Sleep is not really Nibbana because Nibbana is defined as the "uprooting" & "destruction" of the mental defilments, as follows:
To whatever extent there are phenomena conditioned or unconditioned, dispassion is declared the foremost among them, that is, the crushing
of pride, the removal of thirst, the uprooting of attachment, the
termination of the round, the destruction of craving, dispassion,
cessation, nibbāna.
AN 4.34
In sleep, the mental defilements of an non-fully-enlightened mind remain dormant as "underlying tendencies". Therefore, sleep cannot be Nibbana.

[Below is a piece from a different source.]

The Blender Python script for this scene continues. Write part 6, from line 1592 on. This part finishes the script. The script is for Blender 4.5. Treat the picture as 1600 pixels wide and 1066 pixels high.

However, the teacher Bhikkhu Buddhadasa make some comments about how the 'Nibbana element' operates in everyday life, here: Nibbana for Everyone. which includes 'sleep'.
Nibbāna is one of the dhātus (natural elements). It is the coolness that remains when the defilements – greed, anger, fear, delusion –
have ended.
Any reactive emotion that arises ceases when its causes and conditions cease. Although it may be a temporary quenching,
merely a temporary coolness, it is still Nibbāna, even if only
temporarily. Thus, there’s a temporary Nibbāna for those who can’t yet
avoid some defilements. It is this temporary Nibbāna that sustains the
lives of beings who continue hanging onto defilement. Anyone can see
that if the egoistic emotions existed night and day without any pause
or rest, no life could endure it. If such life didn’t die, it would go
crazy and then die in the end. You ought to consider carefully the
fact that life can survive only because there are periods when the
defilements don’t roast it. These periods outnumber the times when the
defilements blaze.
These periodic Nibbānas sustain life for all of us, without excepting even animals, which have their levels of Nibbāna, too. We are able to
survive because this kind of Nibbāna nurtures us, until it becomes the
most ordinary habit of life and of mind. Whenever there is freedom
from defilement, then there is the value and meaning of Nibbāna. This
must occur fairly often for living things to survive. That we have
some time to relax both bodily and mentally provides us with the
freshness and vitality needed to live.